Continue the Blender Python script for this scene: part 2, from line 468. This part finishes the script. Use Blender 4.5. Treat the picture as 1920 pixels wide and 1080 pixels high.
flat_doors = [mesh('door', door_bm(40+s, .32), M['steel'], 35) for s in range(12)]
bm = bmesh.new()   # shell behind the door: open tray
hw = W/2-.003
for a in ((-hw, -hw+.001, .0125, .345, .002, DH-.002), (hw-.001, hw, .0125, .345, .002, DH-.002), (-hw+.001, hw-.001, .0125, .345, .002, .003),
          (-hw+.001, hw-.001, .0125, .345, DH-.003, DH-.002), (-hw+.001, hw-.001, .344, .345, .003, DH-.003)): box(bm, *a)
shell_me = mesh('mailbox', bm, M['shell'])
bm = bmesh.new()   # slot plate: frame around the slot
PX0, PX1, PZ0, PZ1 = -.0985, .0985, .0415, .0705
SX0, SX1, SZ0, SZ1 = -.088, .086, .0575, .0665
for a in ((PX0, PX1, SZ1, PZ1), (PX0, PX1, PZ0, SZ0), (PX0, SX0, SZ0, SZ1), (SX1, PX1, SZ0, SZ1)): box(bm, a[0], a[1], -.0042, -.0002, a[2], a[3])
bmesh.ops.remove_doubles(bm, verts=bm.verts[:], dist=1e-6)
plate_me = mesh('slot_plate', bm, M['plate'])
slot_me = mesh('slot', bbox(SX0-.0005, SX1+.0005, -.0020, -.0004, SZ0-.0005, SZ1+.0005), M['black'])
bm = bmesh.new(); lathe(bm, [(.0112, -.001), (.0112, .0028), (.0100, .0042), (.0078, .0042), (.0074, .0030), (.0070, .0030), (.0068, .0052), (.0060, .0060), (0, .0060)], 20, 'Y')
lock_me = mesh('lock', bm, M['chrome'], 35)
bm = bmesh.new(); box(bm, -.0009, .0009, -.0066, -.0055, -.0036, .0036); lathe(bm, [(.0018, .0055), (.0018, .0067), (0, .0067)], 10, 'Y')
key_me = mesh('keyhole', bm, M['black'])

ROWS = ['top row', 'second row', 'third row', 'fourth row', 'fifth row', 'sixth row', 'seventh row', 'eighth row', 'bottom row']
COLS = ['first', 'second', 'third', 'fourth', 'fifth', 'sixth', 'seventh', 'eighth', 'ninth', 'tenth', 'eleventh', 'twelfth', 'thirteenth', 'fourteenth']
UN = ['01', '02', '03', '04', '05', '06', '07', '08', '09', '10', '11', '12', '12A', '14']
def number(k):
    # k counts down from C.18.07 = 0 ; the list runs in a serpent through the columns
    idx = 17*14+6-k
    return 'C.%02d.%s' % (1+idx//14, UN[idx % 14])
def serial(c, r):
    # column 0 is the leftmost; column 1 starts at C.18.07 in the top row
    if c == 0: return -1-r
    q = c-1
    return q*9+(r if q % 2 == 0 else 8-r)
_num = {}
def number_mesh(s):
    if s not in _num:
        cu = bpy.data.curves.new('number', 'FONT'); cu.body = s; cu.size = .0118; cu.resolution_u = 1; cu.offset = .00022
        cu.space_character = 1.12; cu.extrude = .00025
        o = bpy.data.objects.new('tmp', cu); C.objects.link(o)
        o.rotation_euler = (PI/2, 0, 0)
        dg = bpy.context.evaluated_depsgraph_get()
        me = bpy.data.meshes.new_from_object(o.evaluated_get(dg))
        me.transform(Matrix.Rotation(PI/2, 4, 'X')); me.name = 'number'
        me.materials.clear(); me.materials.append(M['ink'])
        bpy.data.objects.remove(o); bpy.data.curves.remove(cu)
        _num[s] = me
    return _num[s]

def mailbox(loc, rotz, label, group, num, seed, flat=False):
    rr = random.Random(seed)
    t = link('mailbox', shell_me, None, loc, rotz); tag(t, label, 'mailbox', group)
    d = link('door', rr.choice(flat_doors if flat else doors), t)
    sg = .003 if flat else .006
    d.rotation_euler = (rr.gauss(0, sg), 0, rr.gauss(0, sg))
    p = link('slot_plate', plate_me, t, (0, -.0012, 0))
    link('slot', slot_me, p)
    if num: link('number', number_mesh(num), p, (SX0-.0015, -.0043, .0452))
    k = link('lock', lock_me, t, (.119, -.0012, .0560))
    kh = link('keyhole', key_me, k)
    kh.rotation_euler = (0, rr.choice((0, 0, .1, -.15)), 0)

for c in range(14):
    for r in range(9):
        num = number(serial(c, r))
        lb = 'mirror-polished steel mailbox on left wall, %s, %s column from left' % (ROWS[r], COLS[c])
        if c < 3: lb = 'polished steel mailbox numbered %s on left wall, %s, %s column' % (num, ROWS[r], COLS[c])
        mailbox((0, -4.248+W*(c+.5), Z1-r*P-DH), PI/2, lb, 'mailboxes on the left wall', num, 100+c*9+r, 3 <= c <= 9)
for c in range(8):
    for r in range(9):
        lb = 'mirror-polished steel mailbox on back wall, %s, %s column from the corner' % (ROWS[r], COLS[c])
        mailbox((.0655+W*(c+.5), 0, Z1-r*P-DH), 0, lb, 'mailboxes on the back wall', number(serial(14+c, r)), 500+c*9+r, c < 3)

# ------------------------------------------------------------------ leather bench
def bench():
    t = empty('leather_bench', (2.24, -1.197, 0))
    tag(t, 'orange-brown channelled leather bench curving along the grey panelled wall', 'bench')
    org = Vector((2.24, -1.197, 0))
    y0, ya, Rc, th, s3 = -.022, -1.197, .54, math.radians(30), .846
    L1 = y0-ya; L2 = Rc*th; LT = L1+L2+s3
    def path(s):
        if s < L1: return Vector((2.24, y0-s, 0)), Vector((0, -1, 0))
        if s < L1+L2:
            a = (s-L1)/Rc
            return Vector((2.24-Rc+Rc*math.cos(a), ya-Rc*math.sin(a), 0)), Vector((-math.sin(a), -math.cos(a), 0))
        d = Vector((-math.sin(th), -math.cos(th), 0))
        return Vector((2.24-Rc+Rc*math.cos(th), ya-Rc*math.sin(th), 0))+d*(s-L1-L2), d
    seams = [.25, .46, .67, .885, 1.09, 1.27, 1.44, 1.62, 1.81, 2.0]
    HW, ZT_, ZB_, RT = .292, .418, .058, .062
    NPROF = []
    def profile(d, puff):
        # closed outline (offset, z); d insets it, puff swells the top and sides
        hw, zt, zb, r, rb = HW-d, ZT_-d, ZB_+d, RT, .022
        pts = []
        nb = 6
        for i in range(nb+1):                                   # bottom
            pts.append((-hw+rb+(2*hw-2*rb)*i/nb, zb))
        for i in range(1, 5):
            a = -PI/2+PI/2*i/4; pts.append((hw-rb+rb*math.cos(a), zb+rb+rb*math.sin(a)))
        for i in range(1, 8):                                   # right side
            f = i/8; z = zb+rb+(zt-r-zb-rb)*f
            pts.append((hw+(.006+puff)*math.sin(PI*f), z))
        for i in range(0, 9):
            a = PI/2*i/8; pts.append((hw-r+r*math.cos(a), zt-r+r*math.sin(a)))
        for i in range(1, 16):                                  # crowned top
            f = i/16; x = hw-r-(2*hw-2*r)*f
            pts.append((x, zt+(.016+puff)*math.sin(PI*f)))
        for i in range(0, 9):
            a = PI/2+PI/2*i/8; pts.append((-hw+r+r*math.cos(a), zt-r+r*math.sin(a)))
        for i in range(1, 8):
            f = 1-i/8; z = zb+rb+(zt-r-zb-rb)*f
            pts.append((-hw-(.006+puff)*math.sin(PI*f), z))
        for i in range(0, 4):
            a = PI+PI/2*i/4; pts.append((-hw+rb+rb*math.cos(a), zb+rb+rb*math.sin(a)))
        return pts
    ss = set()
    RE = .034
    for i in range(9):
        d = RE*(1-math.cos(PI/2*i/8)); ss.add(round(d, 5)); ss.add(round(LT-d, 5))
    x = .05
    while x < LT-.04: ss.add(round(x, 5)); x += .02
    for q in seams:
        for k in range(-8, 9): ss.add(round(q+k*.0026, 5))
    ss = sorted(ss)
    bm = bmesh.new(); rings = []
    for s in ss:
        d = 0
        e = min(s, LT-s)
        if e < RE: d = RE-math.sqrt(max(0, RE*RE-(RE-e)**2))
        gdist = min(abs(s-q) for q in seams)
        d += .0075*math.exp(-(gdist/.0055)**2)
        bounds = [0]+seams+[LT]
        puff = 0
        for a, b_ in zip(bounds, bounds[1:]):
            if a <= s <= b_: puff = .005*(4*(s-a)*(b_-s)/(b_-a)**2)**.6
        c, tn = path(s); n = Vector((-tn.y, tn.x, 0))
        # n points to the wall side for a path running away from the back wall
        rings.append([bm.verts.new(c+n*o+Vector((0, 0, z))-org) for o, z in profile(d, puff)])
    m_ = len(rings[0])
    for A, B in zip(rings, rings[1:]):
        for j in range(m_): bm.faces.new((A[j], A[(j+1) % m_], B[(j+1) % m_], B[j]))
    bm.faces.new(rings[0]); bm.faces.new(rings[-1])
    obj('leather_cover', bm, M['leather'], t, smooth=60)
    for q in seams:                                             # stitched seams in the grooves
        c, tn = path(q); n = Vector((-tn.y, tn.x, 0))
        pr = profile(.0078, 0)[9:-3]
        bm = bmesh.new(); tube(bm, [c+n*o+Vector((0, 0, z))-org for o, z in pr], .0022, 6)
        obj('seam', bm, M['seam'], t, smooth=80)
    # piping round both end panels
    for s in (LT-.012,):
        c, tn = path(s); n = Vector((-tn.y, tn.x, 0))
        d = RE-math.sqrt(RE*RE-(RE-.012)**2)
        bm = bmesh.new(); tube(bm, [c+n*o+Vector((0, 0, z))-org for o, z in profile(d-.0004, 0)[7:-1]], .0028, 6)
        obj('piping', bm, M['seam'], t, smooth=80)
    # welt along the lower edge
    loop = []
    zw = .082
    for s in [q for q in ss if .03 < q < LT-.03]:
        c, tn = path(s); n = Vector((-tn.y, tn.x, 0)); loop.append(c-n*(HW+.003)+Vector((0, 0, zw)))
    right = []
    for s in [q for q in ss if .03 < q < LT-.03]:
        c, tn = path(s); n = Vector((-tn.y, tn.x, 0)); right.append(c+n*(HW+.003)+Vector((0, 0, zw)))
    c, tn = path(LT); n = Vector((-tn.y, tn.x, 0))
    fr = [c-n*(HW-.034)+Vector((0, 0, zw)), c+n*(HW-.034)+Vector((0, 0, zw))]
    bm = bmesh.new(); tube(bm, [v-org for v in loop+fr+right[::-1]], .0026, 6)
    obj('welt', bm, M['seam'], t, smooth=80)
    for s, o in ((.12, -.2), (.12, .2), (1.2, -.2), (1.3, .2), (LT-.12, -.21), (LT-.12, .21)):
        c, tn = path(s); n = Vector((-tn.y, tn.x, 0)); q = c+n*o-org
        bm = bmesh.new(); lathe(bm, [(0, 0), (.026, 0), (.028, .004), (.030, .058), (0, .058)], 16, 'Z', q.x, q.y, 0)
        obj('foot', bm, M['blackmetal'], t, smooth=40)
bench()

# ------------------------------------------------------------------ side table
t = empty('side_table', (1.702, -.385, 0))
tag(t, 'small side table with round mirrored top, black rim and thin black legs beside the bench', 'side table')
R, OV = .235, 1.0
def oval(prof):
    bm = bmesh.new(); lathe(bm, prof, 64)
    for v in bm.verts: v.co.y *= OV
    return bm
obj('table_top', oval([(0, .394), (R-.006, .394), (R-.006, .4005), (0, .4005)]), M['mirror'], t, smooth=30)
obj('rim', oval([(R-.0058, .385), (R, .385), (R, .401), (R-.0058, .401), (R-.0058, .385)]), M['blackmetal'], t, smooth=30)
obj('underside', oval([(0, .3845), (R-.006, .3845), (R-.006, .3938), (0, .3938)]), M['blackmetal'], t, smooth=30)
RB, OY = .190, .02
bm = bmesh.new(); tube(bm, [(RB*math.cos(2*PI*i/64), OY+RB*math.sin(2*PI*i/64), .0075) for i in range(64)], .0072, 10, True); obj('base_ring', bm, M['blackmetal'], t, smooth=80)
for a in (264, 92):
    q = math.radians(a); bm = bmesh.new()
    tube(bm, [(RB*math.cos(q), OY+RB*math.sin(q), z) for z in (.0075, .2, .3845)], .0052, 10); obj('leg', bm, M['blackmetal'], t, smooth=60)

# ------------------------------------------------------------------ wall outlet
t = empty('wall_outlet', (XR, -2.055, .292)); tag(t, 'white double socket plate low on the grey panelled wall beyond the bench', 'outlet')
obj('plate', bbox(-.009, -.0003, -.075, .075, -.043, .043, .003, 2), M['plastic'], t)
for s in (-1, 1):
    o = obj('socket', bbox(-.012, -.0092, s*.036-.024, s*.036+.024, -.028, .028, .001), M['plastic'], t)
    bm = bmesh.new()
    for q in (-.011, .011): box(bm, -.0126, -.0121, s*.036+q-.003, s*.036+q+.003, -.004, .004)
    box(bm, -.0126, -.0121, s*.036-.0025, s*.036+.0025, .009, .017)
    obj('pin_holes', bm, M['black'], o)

▶ _Short task_: Print only the run of lines that begins with the line containing "mailbox((0, -4.248+W*(c+.5), Z1-r*P-DH), PI/2, lb, 'mailboxes" and ends with the line containing "mailbox((.0655+W*(c+.5), 0, Z1-r*P-DH), 0, lb, 'mailboxes", both included, exactly as they read.

▶ _Answer to this exercise_:
        mailbox((0, -4.248+W*(c+.5), Z1-r*P-DH), PI/2, lb, 'mailboxes on the left wall', num, 100+c*9+r, 3 <= c <= 9)
for c in range(8):
    for r in range(9):
        lb = 'mirror-polished steel mailbox on back wall, %s, %s column from the corner' % (ROWS[r], COLS[c])
        mailbox((.0655+W*(c+.5), 0, Z1-r*P-DH), 0, lb, 'mailboxes on the back wall', number(serial(14+c, r)), 500+c*9+r, c < 3)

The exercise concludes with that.